— START Supplied records —

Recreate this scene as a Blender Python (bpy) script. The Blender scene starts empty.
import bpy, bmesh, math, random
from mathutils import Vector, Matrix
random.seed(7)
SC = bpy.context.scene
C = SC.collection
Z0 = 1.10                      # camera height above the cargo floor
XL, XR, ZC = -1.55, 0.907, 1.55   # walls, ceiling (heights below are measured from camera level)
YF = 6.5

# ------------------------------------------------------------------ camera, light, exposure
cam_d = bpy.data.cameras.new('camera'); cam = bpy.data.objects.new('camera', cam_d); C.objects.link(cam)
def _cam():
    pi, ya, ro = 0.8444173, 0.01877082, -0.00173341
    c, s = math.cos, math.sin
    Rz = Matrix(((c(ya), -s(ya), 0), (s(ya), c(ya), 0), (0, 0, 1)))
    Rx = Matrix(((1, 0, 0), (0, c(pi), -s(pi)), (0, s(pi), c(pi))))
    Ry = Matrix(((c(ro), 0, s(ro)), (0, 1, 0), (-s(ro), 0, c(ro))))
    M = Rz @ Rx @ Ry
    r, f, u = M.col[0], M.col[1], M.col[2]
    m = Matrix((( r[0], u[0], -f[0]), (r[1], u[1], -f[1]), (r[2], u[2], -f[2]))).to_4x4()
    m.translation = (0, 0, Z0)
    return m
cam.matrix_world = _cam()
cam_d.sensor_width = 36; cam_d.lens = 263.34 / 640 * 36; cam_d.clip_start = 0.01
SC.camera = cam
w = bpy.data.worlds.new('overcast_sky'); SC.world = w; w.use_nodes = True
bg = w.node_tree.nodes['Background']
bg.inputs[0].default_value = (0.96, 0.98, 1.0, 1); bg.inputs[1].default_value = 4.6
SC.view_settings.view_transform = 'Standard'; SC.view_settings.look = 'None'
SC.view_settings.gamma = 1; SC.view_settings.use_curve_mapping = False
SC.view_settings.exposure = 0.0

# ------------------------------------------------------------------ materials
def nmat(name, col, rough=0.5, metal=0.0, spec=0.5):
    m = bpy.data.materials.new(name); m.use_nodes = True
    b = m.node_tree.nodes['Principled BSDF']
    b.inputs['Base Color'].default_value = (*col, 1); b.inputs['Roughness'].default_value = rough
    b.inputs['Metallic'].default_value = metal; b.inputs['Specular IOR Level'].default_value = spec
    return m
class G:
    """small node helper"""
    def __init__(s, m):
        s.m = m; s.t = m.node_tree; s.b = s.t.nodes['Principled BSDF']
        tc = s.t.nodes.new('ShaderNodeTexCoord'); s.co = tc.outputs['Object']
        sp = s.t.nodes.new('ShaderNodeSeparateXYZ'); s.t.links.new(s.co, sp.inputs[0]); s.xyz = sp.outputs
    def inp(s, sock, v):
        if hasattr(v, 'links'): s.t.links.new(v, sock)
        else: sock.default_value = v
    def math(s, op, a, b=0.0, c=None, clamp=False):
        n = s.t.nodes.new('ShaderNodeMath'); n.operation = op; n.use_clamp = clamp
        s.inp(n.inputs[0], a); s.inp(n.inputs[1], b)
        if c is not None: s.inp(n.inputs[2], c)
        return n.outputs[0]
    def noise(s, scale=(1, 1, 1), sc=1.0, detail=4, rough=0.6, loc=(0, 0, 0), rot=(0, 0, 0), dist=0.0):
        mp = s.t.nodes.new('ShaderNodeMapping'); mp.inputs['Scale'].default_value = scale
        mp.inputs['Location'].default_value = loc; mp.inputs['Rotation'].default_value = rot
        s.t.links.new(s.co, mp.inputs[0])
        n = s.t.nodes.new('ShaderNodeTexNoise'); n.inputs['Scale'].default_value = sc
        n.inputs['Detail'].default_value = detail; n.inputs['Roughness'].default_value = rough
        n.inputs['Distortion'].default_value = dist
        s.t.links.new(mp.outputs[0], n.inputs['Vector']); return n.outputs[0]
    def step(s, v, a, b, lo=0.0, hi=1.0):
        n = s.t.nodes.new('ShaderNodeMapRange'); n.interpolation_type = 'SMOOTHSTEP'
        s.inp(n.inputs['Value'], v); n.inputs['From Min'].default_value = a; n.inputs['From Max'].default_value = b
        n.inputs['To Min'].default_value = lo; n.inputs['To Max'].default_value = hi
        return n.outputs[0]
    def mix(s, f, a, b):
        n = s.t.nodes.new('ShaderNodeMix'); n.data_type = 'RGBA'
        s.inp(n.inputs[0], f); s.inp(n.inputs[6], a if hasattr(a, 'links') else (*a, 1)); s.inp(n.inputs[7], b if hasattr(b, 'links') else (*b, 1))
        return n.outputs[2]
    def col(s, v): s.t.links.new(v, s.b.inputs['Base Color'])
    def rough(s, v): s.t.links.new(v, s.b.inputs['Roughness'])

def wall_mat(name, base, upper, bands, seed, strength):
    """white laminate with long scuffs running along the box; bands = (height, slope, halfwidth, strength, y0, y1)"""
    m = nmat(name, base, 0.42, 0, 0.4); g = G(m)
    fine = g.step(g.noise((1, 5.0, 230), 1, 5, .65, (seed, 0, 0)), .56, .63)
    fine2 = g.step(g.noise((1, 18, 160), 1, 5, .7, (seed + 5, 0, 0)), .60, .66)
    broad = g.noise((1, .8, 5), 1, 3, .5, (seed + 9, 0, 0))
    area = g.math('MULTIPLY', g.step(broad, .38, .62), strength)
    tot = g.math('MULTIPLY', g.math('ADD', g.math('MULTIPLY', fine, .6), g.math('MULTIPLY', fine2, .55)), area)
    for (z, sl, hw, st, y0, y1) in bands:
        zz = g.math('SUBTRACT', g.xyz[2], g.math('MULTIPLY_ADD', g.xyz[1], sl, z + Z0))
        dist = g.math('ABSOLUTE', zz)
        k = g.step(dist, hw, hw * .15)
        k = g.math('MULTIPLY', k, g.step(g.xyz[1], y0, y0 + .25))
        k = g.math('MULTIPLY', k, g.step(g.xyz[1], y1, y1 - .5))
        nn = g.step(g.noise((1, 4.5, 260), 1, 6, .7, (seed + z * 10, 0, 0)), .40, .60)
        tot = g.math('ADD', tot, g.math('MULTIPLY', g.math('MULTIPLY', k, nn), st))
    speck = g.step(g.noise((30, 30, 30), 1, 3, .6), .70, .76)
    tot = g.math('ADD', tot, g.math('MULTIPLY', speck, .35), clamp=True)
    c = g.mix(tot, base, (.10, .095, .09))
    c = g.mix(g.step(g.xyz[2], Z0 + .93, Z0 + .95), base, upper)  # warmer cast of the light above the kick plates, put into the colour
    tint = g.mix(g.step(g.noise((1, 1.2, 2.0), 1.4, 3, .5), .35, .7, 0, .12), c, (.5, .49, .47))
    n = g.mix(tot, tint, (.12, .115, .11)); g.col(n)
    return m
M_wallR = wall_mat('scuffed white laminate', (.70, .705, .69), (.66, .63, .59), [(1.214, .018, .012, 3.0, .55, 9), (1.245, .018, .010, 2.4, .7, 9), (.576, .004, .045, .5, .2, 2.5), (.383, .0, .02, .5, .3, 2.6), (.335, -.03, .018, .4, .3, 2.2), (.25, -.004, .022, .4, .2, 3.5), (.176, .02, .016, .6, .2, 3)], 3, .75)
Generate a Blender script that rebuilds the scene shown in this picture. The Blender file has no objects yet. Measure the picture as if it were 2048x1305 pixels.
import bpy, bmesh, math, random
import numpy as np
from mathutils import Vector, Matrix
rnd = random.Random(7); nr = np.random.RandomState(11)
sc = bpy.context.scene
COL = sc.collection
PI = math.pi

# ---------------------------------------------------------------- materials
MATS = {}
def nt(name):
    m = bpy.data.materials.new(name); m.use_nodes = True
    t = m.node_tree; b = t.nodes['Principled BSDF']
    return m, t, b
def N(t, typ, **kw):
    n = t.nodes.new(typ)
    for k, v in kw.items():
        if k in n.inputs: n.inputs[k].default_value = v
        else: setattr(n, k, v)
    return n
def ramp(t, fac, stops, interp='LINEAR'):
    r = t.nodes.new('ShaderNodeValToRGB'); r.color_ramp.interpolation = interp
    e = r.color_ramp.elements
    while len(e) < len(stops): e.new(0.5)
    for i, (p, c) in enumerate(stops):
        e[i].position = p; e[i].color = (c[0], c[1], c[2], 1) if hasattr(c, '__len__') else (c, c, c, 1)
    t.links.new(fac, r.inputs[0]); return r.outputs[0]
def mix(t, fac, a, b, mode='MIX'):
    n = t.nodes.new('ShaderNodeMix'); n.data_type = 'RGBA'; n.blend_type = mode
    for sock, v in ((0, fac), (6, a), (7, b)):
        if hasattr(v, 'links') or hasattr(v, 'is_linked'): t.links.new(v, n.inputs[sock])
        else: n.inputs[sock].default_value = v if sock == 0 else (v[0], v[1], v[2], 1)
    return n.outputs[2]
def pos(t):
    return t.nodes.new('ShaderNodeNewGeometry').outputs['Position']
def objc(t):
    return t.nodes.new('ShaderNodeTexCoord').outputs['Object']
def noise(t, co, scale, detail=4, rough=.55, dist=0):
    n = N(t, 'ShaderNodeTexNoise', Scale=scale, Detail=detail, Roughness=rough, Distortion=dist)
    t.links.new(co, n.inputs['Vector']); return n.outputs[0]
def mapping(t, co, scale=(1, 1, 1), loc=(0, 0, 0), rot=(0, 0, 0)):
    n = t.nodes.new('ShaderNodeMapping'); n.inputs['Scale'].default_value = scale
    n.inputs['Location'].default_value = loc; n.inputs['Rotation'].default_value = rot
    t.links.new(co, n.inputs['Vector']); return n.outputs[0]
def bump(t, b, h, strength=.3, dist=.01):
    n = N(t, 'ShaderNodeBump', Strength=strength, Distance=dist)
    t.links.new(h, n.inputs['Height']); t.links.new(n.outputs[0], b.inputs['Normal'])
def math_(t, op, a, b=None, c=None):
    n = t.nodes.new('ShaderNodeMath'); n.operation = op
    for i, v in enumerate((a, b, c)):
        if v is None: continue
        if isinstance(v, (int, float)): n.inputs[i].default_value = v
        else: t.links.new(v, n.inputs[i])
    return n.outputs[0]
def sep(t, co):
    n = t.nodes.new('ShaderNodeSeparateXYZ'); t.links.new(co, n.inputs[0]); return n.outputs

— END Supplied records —

• _Task description_: Return, please, the lines of the data from the first through the line containing "SC.view_settings.exposure = 0.0", both kept, exactly as they stand and nothing more.

• _Problem solution_:
Recreate this scene as a Blender Python (bpy) script. The Blender scene starts empty.
import bpy, bmesh, math, random
from mathutils import Vector, Matrix
random.seed(7)
SC = bpy.context.scene
C = SC.collection
Z0 = 1.10                      # camera height above the cargo floor
XL, XR, ZC = -1.55, 0.907, 1.55   # walls, ceiling (heights below are measured from camera level)
YF = 6.5

# ------------------------------------------------------------------ camera, light, exposure
cam_d = bpy.data.cameras.new('camera'); cam = bpy.data.objects.new('camera', cam_d); C.objects.link(cam)
def _cam():
    pi, ya, ro = 0.8444173, 0.01877082, -0.00173341
    c, s = math.cos, math.sin
    Rz = Matrix(((c(ya), -s(ya), 0), (s(ya), c(ya), 0), (0, 0, 1)))
    Rx = Matrix(((1, 0, 0), (0, c(pi), -s(pi)), (0, s(pi), c(pi))))
    Ry = Matrix(((c(ro), 0, s(ro)), (0, 1, 0), (-s(ro), 0, c(ro))))
    M = Rz @ Rx @ Ry
    r, f, u = M.col[0], M.col[1], M.col[2]
    m = Matrix((( r[0], u[0], -f[0]), (r[1], u[1], -f[1]), (r[2], u[2], -f[2]))).to_4x4()
    m.translation = (0, 0, Z0)
    return m
cam.matrix_world = _cam()
cam_d.sensor_width = 36; cam_d.lens = 263.34 / 640 * 36; cam_d.clip_start = 0.01
SC.camera = cam
w = bpy.data.worlds.new('overcast_sky'); SC.world = w; w.use_nodes = True
bg = w.node_tree.nodes['Background']
bg.inputs[0].default_value = (0.96, 0.98, 1.0, 1); bg.inputs[1].default_value = 4.6
SC.view_settings.view_transform = 'Standard'; SC.view_settings.look = 'None'
SC.view_settings.gamma = 1; SC.view_settings.use_curve_mapping = False
SC.view_settings.exposure = 0.0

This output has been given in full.